Can a function be neither convex nor concave everywhere?

Question

For a simpliest example, define continuous $f:\mathbb R\to\mathbb R$ to be locally convex in neighborhood $U\subset\mathbb R$ if $\{y>f(x)|x\in U\}$ is a convex set.

$f:\mathbb R\to\mathbb R$ to be locally concave in $U\subset\mathbb R$ if $\{y<f(x)|x\in U\}$ is a convex set.

Say $f$ is neither convex nor concave everywhere if $f$ is neither locally concave nor convex in all neighborhood set $U\subset\mathbb R$ and $|U|>3$. Is it possible? (I guess yes)

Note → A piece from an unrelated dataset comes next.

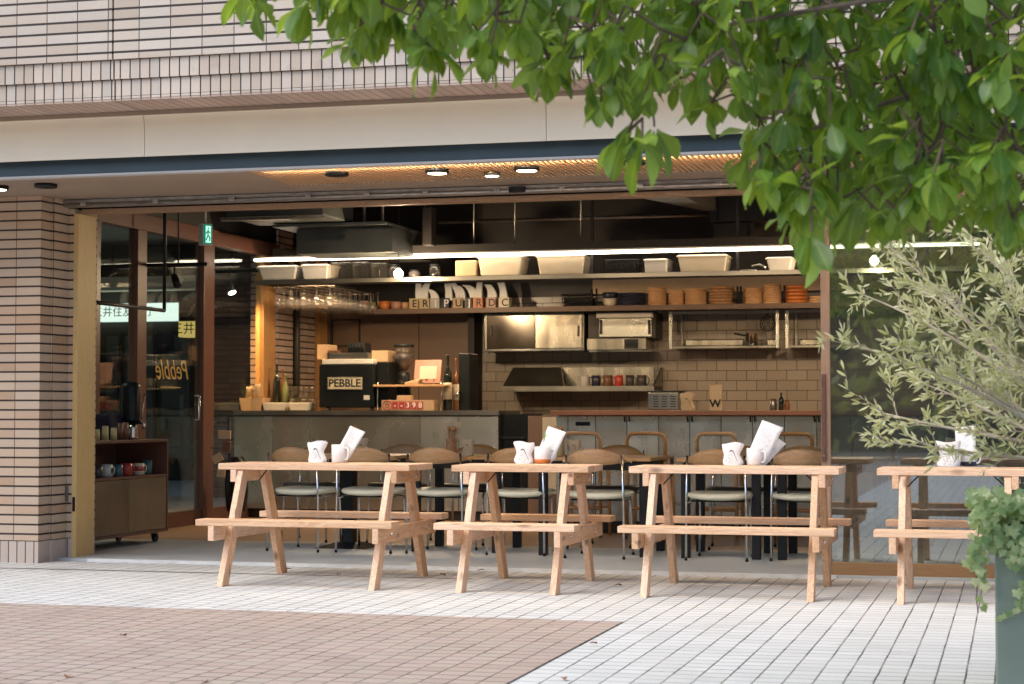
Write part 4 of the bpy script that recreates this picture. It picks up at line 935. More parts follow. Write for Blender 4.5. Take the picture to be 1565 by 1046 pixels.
# ================================================================== WOOD TOPPED BAR
YBR = 15.62
xb0, xb1 = wx(850,YBR), 3.0
bar = T('bar_counter', 'steel fronted bar with a red brown wooden top', 'counter', ((xb0+xb1)/2, YBR, .017))
MB().box(xb0, xb1, YBR-.22, YBR+.42, CT-.042, CT).build('bar_top', wood('bar_top_wood',(.24,.10,.05),(.33,.15,.08),'x',.4,False), bar, bevel=.003)
MB().box(xb0+.02, xb1, YBR+.014, YBR+.38, .017, CT-.043).build('carcass', M['ductd'], bar)
px = [850, 868, 910, 958, 1006, 1054, 1102, 1150, 1199, 1248, 1300, 1350, 1400, 1450]
for a, c in zip(px, px[1:]):
    f = MB().box(wx(a,YBR)+.0025, wx(c,YBR)-.0025, YBR, YBR+.013, .12, CT-.05).build('steel_door', M['steel'], bar, bevel=.0015)
for a in (958,1054,1150,1248,1350):
    for s in (-3.4, 3.4):
        xx = wx(a+s,YBR); b = MB(); b.beam((xx,YBR-.012,CT-.052),(xx+.004,YBR-.012,CT-.098),.011,.012,(0,1,0)); b.build('door_pull', M['black'], bar)
MB().box(wx(880,YBR), wx(902,YBR), YBR-.006, YBR-.0005, wz(890,651,YBR), wz(890,645,YBR)).build('vent_slot', M['black'], bar)
uc = T('undercounter_fridge', 'dark undercounter unit between the steel counter and the bar', 'fridge', (wx(783,17.1), 17.1, .017))
MB().box(wx(763,17.1), wx(806,17.1), 17.1, 17.7, .05, CT-.03).build('body', M['blackp'], uc, bevel=.006)
for z in (.62, .80): MB().box(wx(766,17.1), wx(803,17.1), 17.07, 17.1, z, z+.012).build('shelf_edge', M['ductd'], uc)
tag(MB().box(wx(806.5,17.05), wx(849,17.05), 17.06, 17.12, .017, CT-.05).build('end_panel', M['panelwall']), 'brown panel beside the dark undercounter unit', 'panel')
tag(MB().box(wx(829,16.6), wx(849,16.6), 16.6, 16.66, .3, CT-.06).build('side_panel', M['cream']), 'narrow pale panel at the left end of the bar', 'panel')
YBI = 15.75
x0, x1 = wx(990,YBI), wx(1037,YBI); h = wz(1010,600,YBI)-wz(1010,627,YBI)
to = T('vented_box', 'grey vented kitchen appliance with slots standing on the bar', 'appliance', ((x0+x1)/2, YBI, CT))
MB().box(x0, x1, YBI, YBI+.2, CT+.006, CT+h).build('housing', M['steel_d'], to, bevel=.006)
for i in range(3):
    for j in range(5):
        xx = x0+(x1-x0)*(.18+.28*i); zz = CT+h*(.2+.14*j); MB().box(xx, xx+(x1-x0)*.17, YBI-.002, YBI, zz, zz+h*.05).build('slot', M['black'], to)
MB().box(x0+.02, x1+.03, YBI+.02, YBI+.18, CT+h+.001, CT+h+.016).build('lid', M['blackp'], to, bevel=.004)
holder(1050.5, 0, 'tan napkin holder standing on the bar between the grey appliance and the tall paper bag', small=True, m=M['tanpaper'], ty=15.7, zt=CT+.0005, group='napkin holder on the bar', wd=.13)
p = Vector((wx(1094,15.7),15.7,CT)); h = wz(1094,587,15.7)-wz(1094,627,15.7)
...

Say $f$ is neither convex nor concave everywhere if $f$ is neither locally concave nor convex in all measure non zero neighborhood set $U\subset\mathbb R$. Is it possible? (I guess no)

Answer 1

The Weierstrass function provides an example of a function that is continuous but not convex or concave in any open neighborhood.

The reason being that it has infinitely fine oscillation everywhere (since it is a fractal). It is defined by the infinite series $$ f(x):=\sum_{n=0}^\infty a^n \cos(b^n \pi x) $$ where $a,b\in \Bbb R$ satisfy certain assumptions. You can read more about it in the wikipedia link I provided.

To see why this function has such properties, we recall that if $f$ is convex/concave, then it is (locally) Lipschitz. However, Rademacher's theorem says that a Lipschitz continuous function is differentiable almost everywhere, which contradicts the fact that our $f$ is nowhere differentiable.